DMG Fine Wine’s Chief China Representative Steven Greig said “yesterday afternoon we had seven people on the stand for our company, and we couldn’t keep up. It was absolutely flat out. We got the glasses going in and out, and it’s just all happening.

“It was interesting to see how many young people were lining up and said they came here because they knew House of Arras was coming, and they came here just for House of Arras. That surprised me because I thought there are so many big brands – I mean there’s all the world’s best wine brands here.”

This year’s IWC trophy has served to consolidate House of Arras’ reputation as a global sparkling wine leader, following on from E.J. Carr Late Disgorged 2004 being named the world’s top sparkling wine in the Decanter’s Wine of the Year 2020 awards. 

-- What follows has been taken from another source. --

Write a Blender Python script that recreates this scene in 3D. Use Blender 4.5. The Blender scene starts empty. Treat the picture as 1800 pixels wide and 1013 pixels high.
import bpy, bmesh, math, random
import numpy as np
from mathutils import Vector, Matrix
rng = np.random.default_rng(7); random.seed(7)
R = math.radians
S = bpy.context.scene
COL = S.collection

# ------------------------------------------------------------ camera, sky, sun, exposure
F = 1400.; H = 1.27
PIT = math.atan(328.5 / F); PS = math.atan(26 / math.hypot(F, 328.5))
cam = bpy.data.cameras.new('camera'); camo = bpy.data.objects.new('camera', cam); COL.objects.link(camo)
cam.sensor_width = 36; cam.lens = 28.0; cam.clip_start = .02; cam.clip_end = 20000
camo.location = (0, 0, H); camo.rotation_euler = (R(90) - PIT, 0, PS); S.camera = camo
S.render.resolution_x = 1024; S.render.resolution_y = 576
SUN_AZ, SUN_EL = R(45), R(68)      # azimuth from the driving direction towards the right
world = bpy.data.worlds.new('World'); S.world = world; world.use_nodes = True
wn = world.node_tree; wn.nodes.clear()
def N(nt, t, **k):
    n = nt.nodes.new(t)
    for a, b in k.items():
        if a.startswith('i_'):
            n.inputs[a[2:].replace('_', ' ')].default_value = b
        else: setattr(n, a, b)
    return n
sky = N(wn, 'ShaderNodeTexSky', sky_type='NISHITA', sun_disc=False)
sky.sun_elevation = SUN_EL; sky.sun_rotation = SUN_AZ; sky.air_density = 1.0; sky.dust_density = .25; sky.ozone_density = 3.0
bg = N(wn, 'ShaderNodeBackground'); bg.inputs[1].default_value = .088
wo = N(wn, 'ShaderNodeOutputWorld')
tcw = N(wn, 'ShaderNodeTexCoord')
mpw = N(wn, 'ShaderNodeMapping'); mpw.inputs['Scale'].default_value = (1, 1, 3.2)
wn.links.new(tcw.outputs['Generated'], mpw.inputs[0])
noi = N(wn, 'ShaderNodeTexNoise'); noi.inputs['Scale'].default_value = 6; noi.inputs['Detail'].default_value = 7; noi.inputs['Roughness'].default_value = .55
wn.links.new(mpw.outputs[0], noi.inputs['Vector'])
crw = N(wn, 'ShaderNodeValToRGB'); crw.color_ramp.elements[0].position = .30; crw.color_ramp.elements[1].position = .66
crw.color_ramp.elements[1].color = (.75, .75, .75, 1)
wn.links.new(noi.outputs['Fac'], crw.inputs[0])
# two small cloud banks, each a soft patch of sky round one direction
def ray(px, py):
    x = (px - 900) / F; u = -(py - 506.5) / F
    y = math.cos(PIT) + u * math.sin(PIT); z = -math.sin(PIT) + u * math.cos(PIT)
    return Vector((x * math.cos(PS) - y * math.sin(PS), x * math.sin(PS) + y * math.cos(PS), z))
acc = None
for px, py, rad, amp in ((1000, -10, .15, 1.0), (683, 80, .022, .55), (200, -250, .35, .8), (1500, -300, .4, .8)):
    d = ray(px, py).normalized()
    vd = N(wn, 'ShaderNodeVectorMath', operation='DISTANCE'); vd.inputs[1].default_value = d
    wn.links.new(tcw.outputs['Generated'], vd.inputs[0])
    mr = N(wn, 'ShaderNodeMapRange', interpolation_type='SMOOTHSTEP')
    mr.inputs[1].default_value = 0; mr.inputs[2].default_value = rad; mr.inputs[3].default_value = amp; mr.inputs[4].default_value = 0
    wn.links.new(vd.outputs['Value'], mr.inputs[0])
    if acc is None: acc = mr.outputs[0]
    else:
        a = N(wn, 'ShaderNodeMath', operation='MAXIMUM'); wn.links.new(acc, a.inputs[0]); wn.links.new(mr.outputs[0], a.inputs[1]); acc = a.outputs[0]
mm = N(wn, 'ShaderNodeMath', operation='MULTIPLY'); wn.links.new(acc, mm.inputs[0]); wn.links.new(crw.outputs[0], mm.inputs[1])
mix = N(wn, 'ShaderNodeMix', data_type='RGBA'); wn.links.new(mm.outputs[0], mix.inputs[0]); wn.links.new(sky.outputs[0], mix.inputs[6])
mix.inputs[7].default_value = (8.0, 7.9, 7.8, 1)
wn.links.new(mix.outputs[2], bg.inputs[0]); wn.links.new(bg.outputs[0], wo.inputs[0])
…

“That year, the best sparkling wine in the world was not from Champagne, it was from Australia, it was from Tasmania,” said Greig.

“That buzz has created a huge buzz around the world and Asia to come and see what Ed Carr, our winemaker, is doing down there in Tasmania. 

Steven Greig attributes much of House of Arras’ success to its Chief Winemaker.

“Really, it all comes back to Ed. You could just say he’s a scientist (which he was, he was a science graduate); so for Ed taking the science to the winemaking: some people call him a genius. And he’s definitely not a mad scientist, he’s switched right on.” 

DMG Group-owned Handpicked Wines acquired House of Arras in October of last year. Under new ownership, House of Arras is hoping to continue its current growth trajectory. Steven Greig, who currently lives in China, believes that white wine and sparkling wine categories are slowly beginning to gain traction, striking contrast to pre-tariff preferences.

“Definitely the profile of the wine drinker is changing in China greatly… From 2019, [since tariff’s were lifted], we’re finding [there are] a lot of the more sophisticated wine drinkers. So over those four years, we’ve seen a lot of young wine drinkers, especially young ladies out drinking Chardonnay, Riesling, white wines. Sparkling’s coming on a little bit as well, it’s a growth area for us.”

Interestingly, this growth opportunity is especially strong in the premium and ultra-premium sectors.

“Our Ed Carr Late Disgorged 2008, disgorged in 2022, 14 years on lees, that was the most popular, that’s been the big star. It’s around a $400, $500 bottle of sparkling wine in Australia and China, it’ll be around over 2,000 yuan.

“Even some of the big sparkling brands here were coming over and saying ‘can we try a little bit?’ and telling us that it was amazing. Reports from France, reports from China, is House of Arras: their sparkling is amazing, and we knew that.”